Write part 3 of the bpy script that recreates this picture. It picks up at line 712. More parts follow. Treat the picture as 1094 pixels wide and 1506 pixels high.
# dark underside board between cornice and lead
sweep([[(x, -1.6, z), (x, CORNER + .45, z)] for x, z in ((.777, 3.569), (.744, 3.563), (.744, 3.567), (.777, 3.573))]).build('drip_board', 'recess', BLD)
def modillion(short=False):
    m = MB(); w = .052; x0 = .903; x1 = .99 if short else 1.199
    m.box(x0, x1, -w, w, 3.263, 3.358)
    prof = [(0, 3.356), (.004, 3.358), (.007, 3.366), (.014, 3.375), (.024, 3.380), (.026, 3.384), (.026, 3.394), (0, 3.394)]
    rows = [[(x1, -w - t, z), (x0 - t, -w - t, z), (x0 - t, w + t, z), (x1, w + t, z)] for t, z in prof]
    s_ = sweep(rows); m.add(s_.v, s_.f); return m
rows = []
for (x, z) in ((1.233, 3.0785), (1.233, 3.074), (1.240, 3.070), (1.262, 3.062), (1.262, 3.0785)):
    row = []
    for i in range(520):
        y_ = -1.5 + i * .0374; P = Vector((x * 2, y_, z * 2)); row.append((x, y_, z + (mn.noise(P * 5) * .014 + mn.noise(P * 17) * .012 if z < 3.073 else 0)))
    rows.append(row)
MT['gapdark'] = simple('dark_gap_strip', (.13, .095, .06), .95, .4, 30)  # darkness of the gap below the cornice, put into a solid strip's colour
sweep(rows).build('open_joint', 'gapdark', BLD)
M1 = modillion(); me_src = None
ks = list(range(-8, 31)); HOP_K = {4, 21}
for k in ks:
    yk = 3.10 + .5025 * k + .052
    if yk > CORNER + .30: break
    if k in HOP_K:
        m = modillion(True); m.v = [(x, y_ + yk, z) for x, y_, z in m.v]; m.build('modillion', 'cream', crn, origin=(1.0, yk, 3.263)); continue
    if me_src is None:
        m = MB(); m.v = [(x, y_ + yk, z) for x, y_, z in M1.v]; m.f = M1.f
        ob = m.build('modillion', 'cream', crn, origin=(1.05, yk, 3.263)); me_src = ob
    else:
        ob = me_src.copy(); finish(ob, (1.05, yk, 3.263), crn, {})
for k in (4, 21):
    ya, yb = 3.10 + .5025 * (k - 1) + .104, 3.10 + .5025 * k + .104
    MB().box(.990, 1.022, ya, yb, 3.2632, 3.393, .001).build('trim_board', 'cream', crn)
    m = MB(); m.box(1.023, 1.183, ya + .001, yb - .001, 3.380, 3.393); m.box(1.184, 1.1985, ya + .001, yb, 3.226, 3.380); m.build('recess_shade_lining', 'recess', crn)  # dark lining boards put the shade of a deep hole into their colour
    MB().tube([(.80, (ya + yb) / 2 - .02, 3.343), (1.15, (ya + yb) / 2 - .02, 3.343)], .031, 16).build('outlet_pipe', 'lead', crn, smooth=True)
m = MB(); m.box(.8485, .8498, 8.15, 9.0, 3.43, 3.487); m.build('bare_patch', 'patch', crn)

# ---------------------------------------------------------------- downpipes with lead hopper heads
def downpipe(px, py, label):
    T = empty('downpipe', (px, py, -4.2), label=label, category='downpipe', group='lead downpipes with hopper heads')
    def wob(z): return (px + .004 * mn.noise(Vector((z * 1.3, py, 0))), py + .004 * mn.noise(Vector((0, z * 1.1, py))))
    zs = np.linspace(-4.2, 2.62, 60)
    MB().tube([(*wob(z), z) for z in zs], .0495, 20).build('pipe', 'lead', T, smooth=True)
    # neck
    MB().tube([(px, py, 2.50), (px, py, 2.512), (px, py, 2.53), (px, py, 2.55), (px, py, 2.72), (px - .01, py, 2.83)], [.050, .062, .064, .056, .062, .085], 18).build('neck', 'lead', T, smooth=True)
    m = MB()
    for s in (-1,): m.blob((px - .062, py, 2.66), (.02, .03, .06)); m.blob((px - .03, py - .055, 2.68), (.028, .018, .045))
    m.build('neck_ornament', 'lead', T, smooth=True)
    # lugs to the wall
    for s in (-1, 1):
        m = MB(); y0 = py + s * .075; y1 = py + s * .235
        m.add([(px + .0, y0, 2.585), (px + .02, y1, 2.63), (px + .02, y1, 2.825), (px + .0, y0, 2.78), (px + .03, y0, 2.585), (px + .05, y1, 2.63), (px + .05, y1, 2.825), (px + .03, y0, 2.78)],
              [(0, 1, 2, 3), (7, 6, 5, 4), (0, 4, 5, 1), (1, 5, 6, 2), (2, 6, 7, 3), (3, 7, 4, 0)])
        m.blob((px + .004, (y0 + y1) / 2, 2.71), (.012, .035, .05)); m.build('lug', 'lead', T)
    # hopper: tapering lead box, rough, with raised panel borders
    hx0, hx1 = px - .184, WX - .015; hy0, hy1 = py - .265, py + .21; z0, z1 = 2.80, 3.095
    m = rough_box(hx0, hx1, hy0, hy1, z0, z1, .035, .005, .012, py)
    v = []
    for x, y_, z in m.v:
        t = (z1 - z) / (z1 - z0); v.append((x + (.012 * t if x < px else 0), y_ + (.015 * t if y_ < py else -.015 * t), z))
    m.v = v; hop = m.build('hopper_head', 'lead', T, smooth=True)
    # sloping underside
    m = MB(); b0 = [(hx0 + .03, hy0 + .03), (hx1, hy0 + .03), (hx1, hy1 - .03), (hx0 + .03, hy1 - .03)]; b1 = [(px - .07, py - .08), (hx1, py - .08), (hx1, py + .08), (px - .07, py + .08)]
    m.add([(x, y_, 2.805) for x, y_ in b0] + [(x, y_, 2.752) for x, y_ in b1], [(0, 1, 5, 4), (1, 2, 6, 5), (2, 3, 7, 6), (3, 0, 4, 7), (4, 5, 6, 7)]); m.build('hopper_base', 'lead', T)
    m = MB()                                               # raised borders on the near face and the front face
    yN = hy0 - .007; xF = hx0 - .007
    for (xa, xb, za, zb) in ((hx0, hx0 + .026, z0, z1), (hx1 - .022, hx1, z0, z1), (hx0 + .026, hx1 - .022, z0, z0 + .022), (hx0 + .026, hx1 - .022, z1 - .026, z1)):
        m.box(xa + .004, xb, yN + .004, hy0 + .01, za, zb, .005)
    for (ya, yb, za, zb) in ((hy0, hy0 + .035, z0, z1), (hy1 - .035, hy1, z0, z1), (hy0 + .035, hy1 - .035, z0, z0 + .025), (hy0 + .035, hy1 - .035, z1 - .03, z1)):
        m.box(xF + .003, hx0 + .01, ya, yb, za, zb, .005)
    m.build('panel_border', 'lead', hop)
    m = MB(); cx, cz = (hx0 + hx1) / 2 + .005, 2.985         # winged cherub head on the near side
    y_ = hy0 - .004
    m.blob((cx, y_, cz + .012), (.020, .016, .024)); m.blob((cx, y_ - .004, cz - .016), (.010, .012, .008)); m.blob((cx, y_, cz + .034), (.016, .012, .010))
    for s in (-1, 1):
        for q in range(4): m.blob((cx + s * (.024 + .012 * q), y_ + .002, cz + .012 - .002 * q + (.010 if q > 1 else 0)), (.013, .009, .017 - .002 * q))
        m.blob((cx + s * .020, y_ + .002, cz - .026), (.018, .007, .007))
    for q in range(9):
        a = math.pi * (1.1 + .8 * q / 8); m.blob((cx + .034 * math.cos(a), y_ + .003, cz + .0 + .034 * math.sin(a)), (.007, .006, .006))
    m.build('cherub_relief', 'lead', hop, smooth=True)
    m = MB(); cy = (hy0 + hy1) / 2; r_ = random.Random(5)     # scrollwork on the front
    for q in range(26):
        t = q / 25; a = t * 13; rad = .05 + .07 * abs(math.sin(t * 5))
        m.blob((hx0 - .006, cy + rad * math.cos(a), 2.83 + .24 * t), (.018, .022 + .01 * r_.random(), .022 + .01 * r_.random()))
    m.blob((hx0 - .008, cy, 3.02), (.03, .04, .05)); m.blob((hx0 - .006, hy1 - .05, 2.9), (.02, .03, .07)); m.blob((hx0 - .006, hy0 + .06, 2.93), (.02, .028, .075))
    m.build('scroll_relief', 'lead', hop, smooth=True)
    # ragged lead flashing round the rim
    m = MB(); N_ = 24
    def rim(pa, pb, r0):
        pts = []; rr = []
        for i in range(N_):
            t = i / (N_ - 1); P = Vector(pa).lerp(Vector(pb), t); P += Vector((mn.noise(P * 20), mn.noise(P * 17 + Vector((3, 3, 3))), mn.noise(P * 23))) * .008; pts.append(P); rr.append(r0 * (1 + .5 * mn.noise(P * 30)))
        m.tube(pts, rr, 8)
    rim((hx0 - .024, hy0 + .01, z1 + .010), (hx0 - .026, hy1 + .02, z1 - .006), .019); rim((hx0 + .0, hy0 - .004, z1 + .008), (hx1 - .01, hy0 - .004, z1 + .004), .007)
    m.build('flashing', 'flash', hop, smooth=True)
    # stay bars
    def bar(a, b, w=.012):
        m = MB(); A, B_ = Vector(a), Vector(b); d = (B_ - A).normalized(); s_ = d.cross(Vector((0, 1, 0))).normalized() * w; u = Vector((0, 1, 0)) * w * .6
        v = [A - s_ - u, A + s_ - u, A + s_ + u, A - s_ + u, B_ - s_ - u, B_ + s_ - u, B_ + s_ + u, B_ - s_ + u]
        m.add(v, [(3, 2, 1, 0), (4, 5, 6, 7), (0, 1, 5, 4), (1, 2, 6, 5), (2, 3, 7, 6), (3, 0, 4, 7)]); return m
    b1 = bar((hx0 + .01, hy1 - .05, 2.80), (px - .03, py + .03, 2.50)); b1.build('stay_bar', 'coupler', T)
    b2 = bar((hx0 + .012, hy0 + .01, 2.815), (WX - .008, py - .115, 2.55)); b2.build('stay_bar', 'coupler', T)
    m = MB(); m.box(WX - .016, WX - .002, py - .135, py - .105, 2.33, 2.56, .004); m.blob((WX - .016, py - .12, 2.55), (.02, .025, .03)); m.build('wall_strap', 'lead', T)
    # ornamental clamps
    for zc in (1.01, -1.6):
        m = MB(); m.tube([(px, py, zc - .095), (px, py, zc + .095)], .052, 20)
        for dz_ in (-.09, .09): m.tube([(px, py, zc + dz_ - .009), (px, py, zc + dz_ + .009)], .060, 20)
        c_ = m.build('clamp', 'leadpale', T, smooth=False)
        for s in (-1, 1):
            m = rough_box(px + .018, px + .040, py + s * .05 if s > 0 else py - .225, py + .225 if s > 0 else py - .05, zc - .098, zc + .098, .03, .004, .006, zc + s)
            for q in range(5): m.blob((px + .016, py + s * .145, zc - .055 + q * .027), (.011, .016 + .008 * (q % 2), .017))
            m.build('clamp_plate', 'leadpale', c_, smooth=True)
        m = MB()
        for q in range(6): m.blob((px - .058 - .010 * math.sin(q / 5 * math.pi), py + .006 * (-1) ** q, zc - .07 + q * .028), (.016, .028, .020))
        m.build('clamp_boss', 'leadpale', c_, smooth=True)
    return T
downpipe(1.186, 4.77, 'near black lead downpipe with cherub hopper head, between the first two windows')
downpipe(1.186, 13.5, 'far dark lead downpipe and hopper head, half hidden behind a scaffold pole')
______
» **WORK REQUIRED**: In the listing above, please print only the lines from the first one to the line where "# dark underside" appears, exactly as written, both of those lines included.

» **RESPONSE**:
Write part 3 of the bpy script that recreates this picture. It picks up at line 712. More parts follow. Treat the picture as 1094 pixels wide and 1506 pixels high.
# dark underside board between cornice and lead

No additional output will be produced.